● What is expected
Locate the string "from" in the listing below. Copy every line where it is found.

● Information supplied
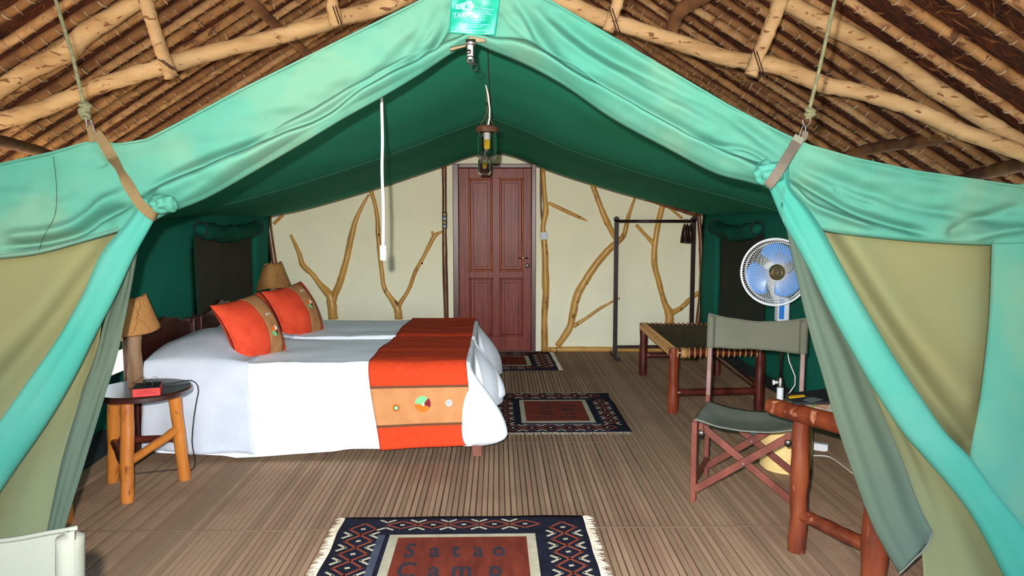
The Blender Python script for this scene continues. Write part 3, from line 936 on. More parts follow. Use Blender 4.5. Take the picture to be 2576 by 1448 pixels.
# ---- front gable canvas
BOT = [(-900, 690), (-300, 665), (0, 643), (97, 631), (200, 604), (297, 575), (345, 557), (372, 552), (395, 543), (420, 530), (520, 490), (640, 423), (760, 353), (870, 287), (960, 237), (1060, 177), (1140, 124), (1188, 102), (1235, 118), (1330, 158), (1420, 208), (1540, 290), (1680, 366), (1800, 428), (1890, 452), (1935, 468), (1960, 500), (1995, 540), (2060, 570), (2200, 590), (2350, 603), (2495, 609), (2600, 606), (2850, 600), (3200, 600)]
RIDGES = [  # (polyline px, width px, depth m: + is a crease away from the viewer)
 ([(352, 487), (489, 419), (663, 352), (787, 307), (900, 236), (1000, 178), (1090, 112), (1150, 30)], 11, .040),
 ([(345, 540), (420, 478), (560, 425), (720, 360), (850, 305), (960, 215), (1080, 150)], 26, -.040),
 ([(1086, 138), (1110, 70), (1141, 0)], 12, .014),
 ([(1031, 166), (1070, 90), (1114, 10)], 14, .014),
 ([(900, 200), (985, 120), (1058, 40)], 20, .012),
 ([(1165, 100), (1120, 150), (1040, 200), (930, 275)], 10, -.012),
 ([(338, 510), (255, 545), (193, 586), (100, 612), (0, 622)], 10, .030),
 ([(330, 478), (270, 505), (215, 550), (130, 580), (0, 596)], 15, -.022),
 ([(420, 532), (520, 478), (640, 408), (760, 338)], 12, -.014),
 ([(600, 300), (750, 240), (900, 150), (1010, 80)], 30, .010),
 ([(1290, -10), (1418, 159), (1539, 224), (1700, 311), (1830, 380), (1925, 418)], 12, .026),
 ([(1260, 100), (1411, 172), (1546, 248), (1700, 337), (1850, 402), (1920, 440)], 14, -.026),
 ([(1373, 21), (1500, 120), (1700, 222), (1850, 300), (1970, 392)], 15, .020),
 ([(1480, 70), (1600, 150), (1760, 250), (1900, 320), (1990, 372)], 17, -.014),
 ([(1330, 10), (1430, 110), (1600, 215), (1800, 320)], 12, -.012),
 ([(1330, 60), (1390, 150), (1500, 215)], 9, .012),
 ([(1250, 10), (1290, 60), (1360, 120)], 10, .008),
 ([(1700, 330), (1800, 362), (1880, 376), (1950, 415)], 8, .016),
 ([(1985, 405), (2050, 432), (2150, 470), (2300, 520), (2450, 545), (2576, 560)], 15, .016),
 ([(1990, 440), (2080, 492), (2160, 535), (2250, 565), (2350, 590)], 11, .030),
 ([(1975, 450), (2030, 510), (2110, 545), (2200, 572)], 9, -.022),
 ([(2020, 385), (2120, 420), (2300, 460), (2576, 500)], 22, -.012),
 ([(2100, 470), (2140, 500), (2200, 520)], 9, .012),
 ([(2576, 520), (2450, 560), (2380, 596)], 16, .018),
 ([(2576, 570), (2500, 585), (2440, 600)], 12, -.014),
 ([(225, 380), (250, 400), (262, 420)], 16, .012),
 ([(60, 520), (160, 560), (300, 560)], 30, .010),
]
_spc = {}
def seg_dist(U, V, poly):
    d = np.full(U.shape, 1e9)
    key = tuple(map(tuple, poly))
    if key not in _spc:
        _spc[key] = np.array(smooth_path([(a, b) for a, b in poly], 6 * len(poly)))
    sp = _spc[key]
    if U.size == 1:
        A, AB = sp[:-1], np.diff(sp, axis=0)
        L2 = np.maximum((AB ** 2).sum(1), 1e-9)
        t = np.clip(((U.flat[0] - A[:, 0]) * AB[:, 0] + (V.flat[0] - A[:, 1]) * AB[:, 1]) / L2, 0, 1)
        q = np.hypot(U.flat[0] - A[:, 0] - t * AB[:, 0], V.flat[0] - A[:, 1] - t * AB[:, 1])
        i = int(q.argmin())
        ln = np.sqrt(L2)
        return q[i:i + 1], np.array([(ln[:i].sum() + t[i] * ln[i]) / ln.sum()])
    L = np.r_[0, np.cumsum(np.linalg.norm(np.diff(sp, axis=0), axis=1))]
    pos = np.zeros(U.shape)
    for i in range(len(sp) - 1):
        a, b = sp[i], sp[i + 1]
        ab = b - a
        t = np.clip(((U - a[0]) * ab[0] + (V - a[1]) * ab[1]) / max(ab @ ab, 1e-9), 0, 1)
        q = np.hypot(U - a[0] - t * ab[0], V - a[1] - t * ab[1])
        m = q < d
        d = np.where(m, q, d)
        pos = np.where(m, (L[i] + t * np.linalg.norm(ab)) / L[-1], pos)
    return d, pos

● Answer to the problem
The Blender Python script for this scene continues. Write part 3, from line 936 on. More parts follow. Use Blender 4.5. Take the picture to be 2576 by 1448 pixels.
RIDGES = [  # (polyline px, width px, depth m: + is a crease away from the viewer)